Keith Appling was big in the clutch against the Illini.

Feb. 1, 2013

By Steve Grinczel, On-Line Columnist

If the only good thing you can say about a team is that it figured out a way to win despite a lackluster performance, then at least you know it's resourceful.

That's about all Michigan State was applauding after coming back from a 10-point halftime deficit to defeat Illinois, 80-75, Thursday night in the Breslin Center.

Thanks to the re-emergence of junior point guard Keith Appling from a one-game disappearance in Sunday's loss at Indiana and freshman guard Denzel Valentine from a Big Ten-season-long fog, the Spartans were able to overcome injury and apathy with their contender's status hanging in the balance.

Appling did his best imitation of former MSU star guard Steve Smith by taking over the game in the second half, scoring 19 of 24 points and handing out all but one of his seven assists after intermission.

Spurred on by the advice of another Spartan player -- his dad Carlton -- Valentine filled in the gaps created when Travis Trice left the game for good late in the first half after apparently aggravating the facial injury he sustained in the season opener, and Gary Harris bowed out with back spasms in the second half.

Valentine produced 12 of his career-high 14 points - six more than his total from the previous six games, including three scoreless showings -- in the final 19:24.

Michigan State's disinterested approach to Illinois (15-7, 2-6 Big Ten) was difficult to decipher given the way it gave the Hoosiers all they could handle in splendid five-point battle royale, even though foul trouble limited Appling to a season-low three points.

No one was more grateful for the way Appling and Valentine came through to help prevent one loss from becoming two than forward Branden Dawson, who felt like he let the team down while scoring 12 points and pulling down nine rebounds.



Afterward, Dawson addressed his teammates and coach Tom Izzo in the lockerroom.
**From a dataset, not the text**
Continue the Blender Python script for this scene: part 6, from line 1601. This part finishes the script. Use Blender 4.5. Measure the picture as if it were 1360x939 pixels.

"I just told the team I was sorry for the way I came out," he said. "Coach has been talking about us taking steps forward and how tonight we took a monster step back. I think we kind of took Illinois for granted because of their record, and we said `OK, this is going to be an easy win at home.'

"I just told the team that I came out without energy and thanked the guys for picking me up."
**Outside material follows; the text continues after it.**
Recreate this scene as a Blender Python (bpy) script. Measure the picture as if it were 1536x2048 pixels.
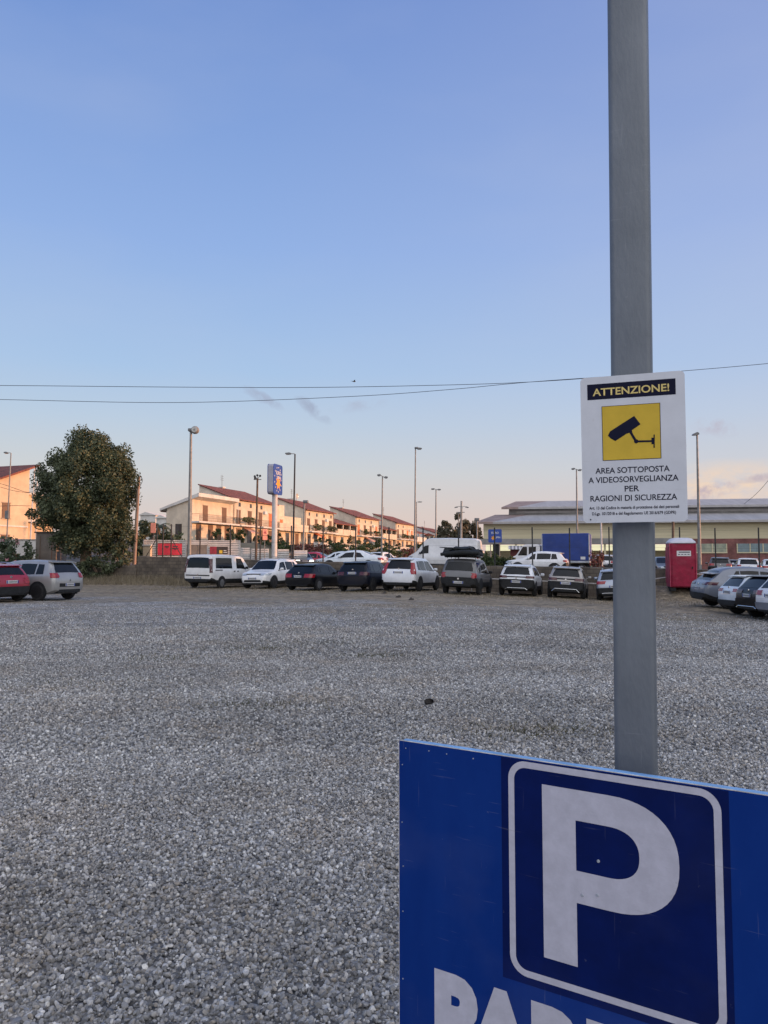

The Fighting Illini backed the Spartans up onto the ropes with 3-point baskets and superior effort and toughness while going after the ball. Illinois scored 12 points off the nine MSU turnovers it forced in the first half.

Appling said he didn't make a point of atoning for what happened at Indiana or make a conscious decision to put the team on his shoulders down the stretch. His competitive instincts just kicked in.

"I didn't realize (Trice and Harris) were injured until a media timeout when I looked around and didn't see them," Appling said. "I really don't have to get motivated for crunch time. You should always be motivated, but when it's winning time, I feel like that's the time when I focus in most."

Appling did "Smitty from Detroit City" proud by drawing fouls, making plays and scoring in the clutch. The Spartans regained a five-point lead with 1:45 remaining when Appling, though stumbling through the lane, had the presence of mind to loft the ball toward the basket for a Dawson dunk.

A minute later, his dribble-drive across the foul-line, spin move around a defender and take-off to the basket for a 74-68 advantage was vintage Smith.

"Going into the second half, we kind of got an earful from all the coaches and we just wanted to come out and play as hard as we could, and I tried to do everything I could on the offensive and defensive ends to put us ahead," Appling said. "It was real tough for us because a lot of guys had to play extended minutes, but I thought Denzel did a good job of stepping up and taking on some of the challenge."

Valentine admittedly had been pressing to match the personal success that came so effortlessly to him while leading Lansing Sexton High School to back-to-back state championships the previous two seasons. His father, who played for Jud Heathcote from 1984-88, was also his coach at Sexton.

"That was Valentine's best game and I'm going to give his dad some credit," Izzo said. "I asked his dad to come over the other day just to talk and see how we can help him because he's been struggling. His dad was a true coach and an awesome guy.

"I think Denzel did some goofy things off the bat, but really beared down. I was proud of the job he did, even defensively. He earned it."

Carlton's counsel to his son wasn't particularly profound, except perhaps in the way it gave him permission to lighten up on himself.

His second-half-opening layup sparked the 14-0 run that erased the deficit and put the Spartans ahead the remainder of the game.

"I just came out relaxed and didn't put any pressure on myself," Valentine said. "When (Izzo) brought my dad in for a meeting I was happy because it showed that coach really cared and would do whatever it takes to see what's going on with me and to help me out.

"He's my dad and he said I'm a good player, and if I just go out there and play, the game's going to come to me. My dad knows what he's talking about, and finally today I got tired of putting pressure on myself. It was so stressful, and I just let it go."

Izzo refused to be impressed by the way MSU made 87.5 percent of its second-half shots (14 of 16) for ridiculously good 59.5-percent accuracy (25 of 42) in the game, and outrebounded the Illini 33-24.

To do that while "playing that poorly, the numbers lie," said Izzo.

If the Spartans have to shoot like they did against Illinois to win on regular basis, Izzo knows they're in trouble because it's unsustainable.

But if the simple truth coming out of the way they won is that they're resourceful, there are worse things for the way a team can be.